Flintknapping at the Cherokee Heritage Center, Tahlequah

 The popular maymester field course (LAND 4440/6440; ENGL 4860) is offered every year.  The group spends 2-3 weeks in the field, experiencing and learning about the Cherokee landscape.  The trip begins in Cherokee, NC where the Eastern Band of Cherokee Indians are located and an epicenter for understanding the natural and cultural meaning of the Cherokee homeland.  We then follow the Northern Route of the Trail of Tears, beginning in north Georgia, then passing through Tennessee, Kentucky, Illinois, Missouri, Arkansas and finally into Oklahoma.  Along the way, the group spends time at culturally significant sites and connects with many knowledgeable folks that help to add rich layers of meaning to each place.

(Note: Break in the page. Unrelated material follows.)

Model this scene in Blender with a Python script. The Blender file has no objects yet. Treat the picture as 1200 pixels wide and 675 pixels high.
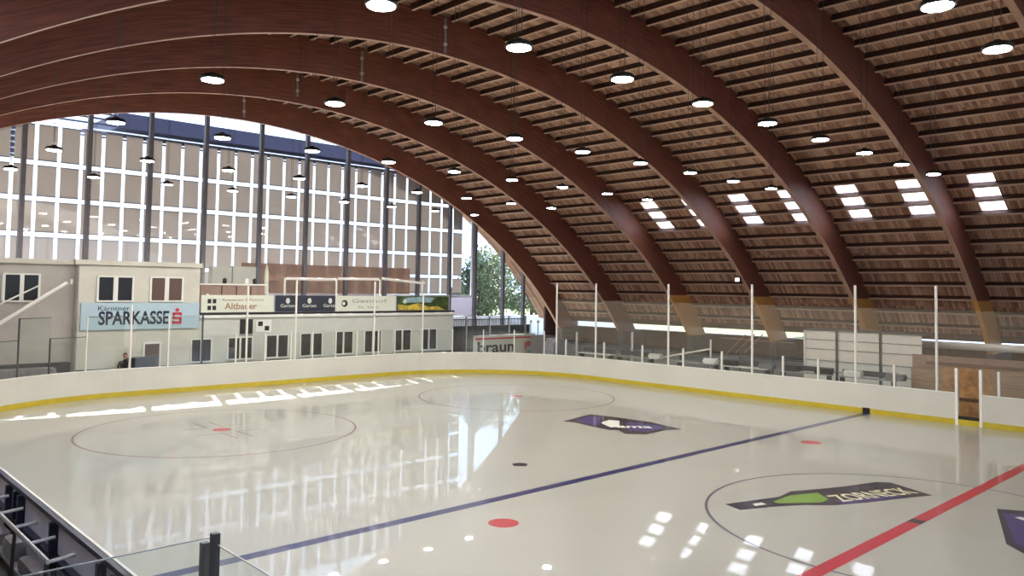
import bpy, bmesh, math, random
from mathutils import Vector, Matrix
random.seed(7)
sc = bpy.context.scene
COL = sc.collection
sin, cos, pi, rad = math.sin, math.cos, math.pi, math.radians

# ------------------------------------------------------------------ camera
CAM = Vector((6.6698, -18.6591, 4.9718)); YAW, PIT, ROL, FPX, PX0, PY0 = 2.384936, .0503687, .0148584, 926.551, 600., 291.946
FW = Vector((cos(PIT)*cos(YAW), cos(PIT)*sin(YAW), sin(PIT)))
R0 = FW.cross(Vector((0, 0, 1))).normalized(); U0 = R0.cross(FW)
RT = R0*cos(ROL)+U0*sin(ROL); UP = -R0*sin(ROL)+U0*cos(ROL)
def at(x, y, ax, v):
    """point of the plane (axis ax = v) that the surveyed photo pixel x, y shows"""
    d = FW+RT*((x-PX0)/FPX)+UP*((PY0-y)/FPX)
    return CAM+d*((v-CAM[ax])/d[ax])
def pix(P):
    d = Vector(P)-CAM; z = d.dot(FW)
    return (PX0+FPX*d.dot(RT)/z, PY0-FPX*d.dot(UP)/z) if z > 0 else (-9999, -9999)
cd = bpy.data.cameras.new('camera'); cam = bpy.data.objects.new('camera', cd); COL.objects.link(cam)
cd.sensor_width = 36; cd.lens = FPX/1200*36; cd.shift_y = -(337.5-PY0)/1200; cd.clip_end = 1000
cam.matrix_world = Matrix(((RT.x, UP.x, -FW.x, CAM.x), (RT.y, UP.y, -FW.y, CAM.y), (RT.z, UP.z, -FW.z, CAM.z), (0, 0, 0, 1)))
sc.camera = cam

# ------------------------------------------------------------------ materials
def mat(name, col, rough=.6, metal=0, var=0., scale=3., bump=0., stretch=(1, 1, 1), spec=.5, coat=0, tr=0):
    m = bpy.data.materials.new(name); m.use_nodes = True; nt = m.node_tree; N, L = nt.nodes, nt.links
    b = N['Principled BSDF']; b.inputs['Base Color'].default_value = (*col, 1); b.inputs['Roughness'].default_value = rough
    b.inputs['Metallic'].default_value = metal; b.inputs['Specular IOR Level'].default_value = spec; b.inputs['Coat Weight'].default_value = coat
    tc = N.new('ShaderNodeTexCoord'); mp = N.new('ShaderNodeMapping'); mp.inputs['Scale'].default_value = stretch
    no = N.new('ShaderNodeTexNoise'); no.inputs['Scale'].default_value = scale; no.inputs['Detail'].default_value = 6
    L.new(tc.outputs['Object'], mp.inputs[0]); L.new(mp.outputs[0], no.inputs['Vector'])
    if var:
        r = N.new('ShaderNodeMapRange'); r.inputs[1].default_value = .3; r.inputs[2].default_value = .7
        r.inputs[3].default_value = 1-var; r.inputs[4].default_value = 1+var
        L.new(no.outputs[0], r.inputs[0])
        mx = N.new('ShaderNodeVectorMath'); mx.operation = 'SCALE'; mx.inputs[0].default_value = col
        L.new(r.outputs[0], mx.inputs['Scale']); L.new(mx.outputs[0], b.inputs['Base Color'])
    if bump:
        bp = N.new('ShaderNodeBump'); bp.inputs['Strength'].default_value = bump; bp.inputs['Distance'].default_value = .02
        L.new(no.outputs[0], bp.inputs['Height']); L.new(bp.outputs[0], b.inputs['Normal'])
    return m
def emis(name, col, s):
    m = bpy.data.materials.new(name); m.use_nodes = True; N = m.node_tree.nodes; N.remove(N['Principled BSDF'])
    e = N.new('ShaderNodeEmission'); e.inputs[0].default_value = (*col, 1); e.inputs[1].default_value = s
    m.node_tree.links.new(e.outputs[0], N['Material Output'].inputs[0]); return m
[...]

Our final destination is Tahlequah, OK the capitol of the Cherokee Nation.  Here we see the story unfold into the modern era, and experience a culture that has endured and evolved in response to the incredible challenges of the past, yet it continues to look to the future with inspiring achievements and identity.  As one class participant stated in his course journal,

An experience of this magnitude deserves more description than this short essay can deliver.  An entire people, their history and struggles opened in front of me as never before.  Before this trip, I had believed that a voyage abroad was the only way to get a taste of a foreign culture.  Little did I suspect that such a meaningful cultural experience lay right in my own backyard.”

The course has added an exciting new layer by incorporating Cherokee literature into the experience.  UGA assistant professor Channette Romero, a scholar of native literature, and Alfie Vick received an Innovation in the Franklin Multicultural Curriculum grant to develop this new interdisciplinary course.  Through discussions of Cherokee literature, direct experience of the Cherokee landscape and interaction with the community, and students’ own writing and sketching we will reflect on the meaning of place and the experience of being uprooted from one’s place.  Lessons of adaptation and identity are important for us all.  View the course syllabus and itinerary here.

Summer Field Schools

Archaeology student holding arrowhead and shovel
Archaeology student holding arrowhead and shovel

The Anthropology school is proud to offer summer field schools. The field school in archaeology provides undergraduate and graduate students with the opportunity to participate in an archaeological research project. Students are introduced to the methods of archaeological survey, excavation, data and materials recovery, recording and processing of data, and the interpretation and preservation of results. Our field schools involve students in all phases of investigation, including survey, test unit excavations, and large-scale data recovery.